Si noti bene. Ciò che sarà per noi è già accaduto in lui, così che l’uomo non possa più dubitare. E tutta questa vicenda che cosa, alla fine, сі svela? “Dio non vuole la nostra dannazione… Diciamo che Dio non manca di stima per noi se per noi non ha risparmiato il suo Figlio, ma per noi tutti lo ha dato”.

Dunque, riassumendo un po’ ciò che abbiamo detto finora, siamo partiti da una domanda fondamentale: quale via di salvezza si apre davanti a questo uomo che abbiamo descritto nella conferenza precedente? Una sola: conoscere, sperimentare l’amore di Dio verso di sé, l’amore più forte della morte.

La salvezza dell’uomo consiste nel non perdere se stesso, cioè nella coscienza della propria dignità infinita, nel divenire soggettivamente consapevoli della propria eternità. Come è possibile far nascere nell’uomo questa coscienza? Esiste un solo modo: conoscere, sperimentare l’amore di Dio verso di sé, l’amore più forte della morte. L’alternativa alla disperazione è una sola: essere di fronte a Dio che in Cristo ci mostra il suo amore.

 

4. La nostra riflessione

Nella vita della Chiesa tutto si concentra, tutto si costruisce attorno a questo nucleo: l’amore (la grazia) di Dio in Cristo Gesù, l’amore più forte della morte. Anche la riflessione razionale, anche la teologia.
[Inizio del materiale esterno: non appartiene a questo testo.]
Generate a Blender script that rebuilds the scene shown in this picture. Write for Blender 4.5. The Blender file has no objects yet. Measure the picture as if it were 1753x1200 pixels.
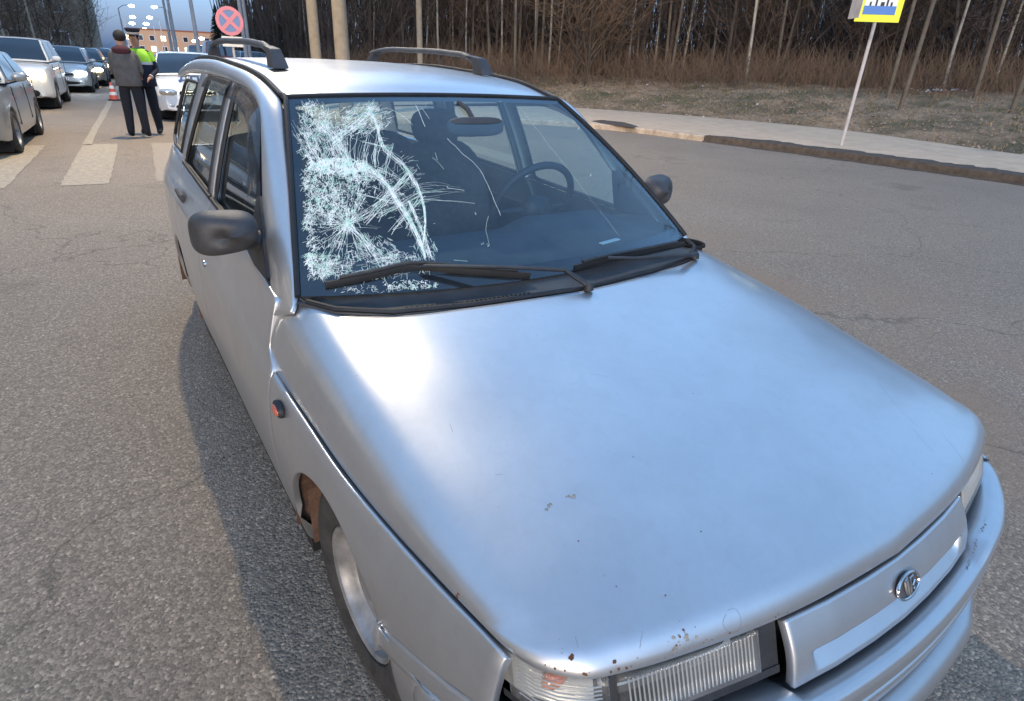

Ed è in questo contesto che anche il nostro lavoro si pone. Come abbiamo già detto, è l’amore che svela all’uomo il suo più intimo mistero, la sua verità ultima. L’uomo è ciò che abbiamo detto (nella prima conferenza) perché non ha conosciuto l’amore: “Noi sappiamo di essere passati dalla morte alla vita perché amiamo i fratelli” (San Giovanni). Abbiamo voluto concentrare la nostra attenzione sulla forma più alta, nell’ordine della creazione, dell’amore umano: la forma coniugale, per capirne l’intima natura. Ma non per fermarci ad esso. Attraverso esso, vogliamo riscoprire l’intera verità della persona umana e la sua preziosità. La riflessione sull’amore coniugale si articola in una riflessione antropologica (la verità dell’uomo) e in una riflessione etica (la preziosità della persona umana).

A quale scopo tutto questo? Per far capire all’uomo di oggi ciò che dice sant’Agostino nel passo già citato: “Dio non manca di stima per noi”.